Posted July. 21, 2005 03:05,   

한국어

The U.S. usually utilizes aircraft carriers when it wants to clearly demonstrate its willingness to intervene in conflict zones. When the situations in the Middle East or the Korean peninsula became urgent, the U.S. deployed its aircraft carriers to these regions. A U.S. aircraft carrier fleet includes an aircraft carrier, seven to eight cruisers and destroyers, 70 to 80 airplanes, and a submarine. The fire power is comparable to the entire military power of an average small country. The U.S. has 11 aircraft carriers.

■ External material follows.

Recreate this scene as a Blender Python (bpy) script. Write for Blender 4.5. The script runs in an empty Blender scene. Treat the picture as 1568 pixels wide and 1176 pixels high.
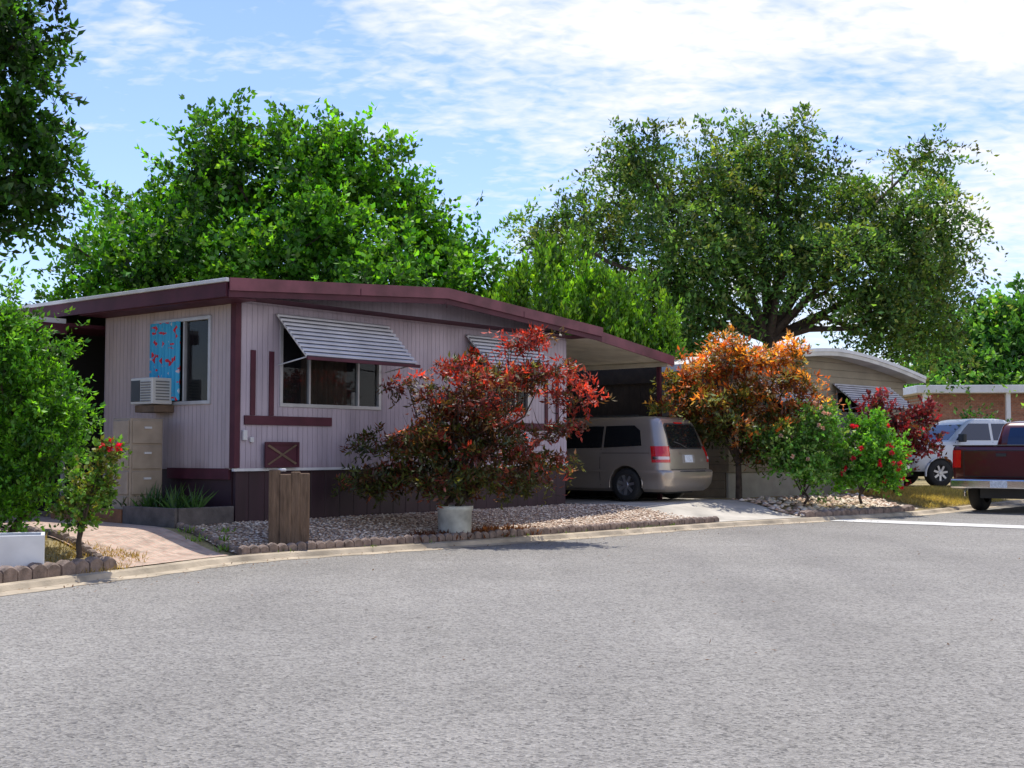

Apart from the U.S., France, the U.K., Russia, Spain, Italy, Brazil, Argentina, India, and Thailand own aircraft carriers. However, their aircraft carriers cannot be compared with those of the U.S. in size and performance. For example, Thailand’s light aircraft carrier (11,400 ton grade) is considered as a large landing ship by the standards of the U.S. whose aircraft carriers are mostly 70,000 to 80,000 ton grade. During the Cold War era, the U.S.’ capability in aircraft carriers was overwhelmingly superior to that of the Soviet Union. While the U.S. aircraft carriers on which state-of-the-art combat planes, including F-18, could take off and land, those of the Soviet was capable of loading vertical take-off and landing crafts such as helicopters which have relatively inferior fighting power.

It is said that there is a heated competition over aircraft carriers in Northeast Asia. China and Japan is at the center of the attention. Rumors has been circulating for a long time that China is secretly building a 78,000-ton-grade aircraft carrier. Japan already owns a 13,000-ton-grade landing ship that can be used as a light aircraft carrier and is pushing ahead with a plan of making two aircraft carrier fleets in the medium-to-long term. “Dokdo,” Korea’s recently launched 14,000-ton-grade landing ship, is largely regarded as a light aircraft carrier by neighboring countries.

The reason why China and Japan are embarking on a competition over aircraft carriers is clear: which country owns which aircraft carriers becomes an important variable in the direction of the hegemony of Northeast Asia. Nonetheless, the competition is nothing but a “children’s quarrel” from the U.S. perspective. While a competition over aircraft carriers with diesel engine is going on in Northeast Asia, the U.S. is studying an “aircraft carrier which can evade enemy attacks and submerge,” beyond the era of the nuclear-propulsion aircraft carrier. This is why people say, “Keeping a close relationship with the U.S. is better than pouring money into the arms race.”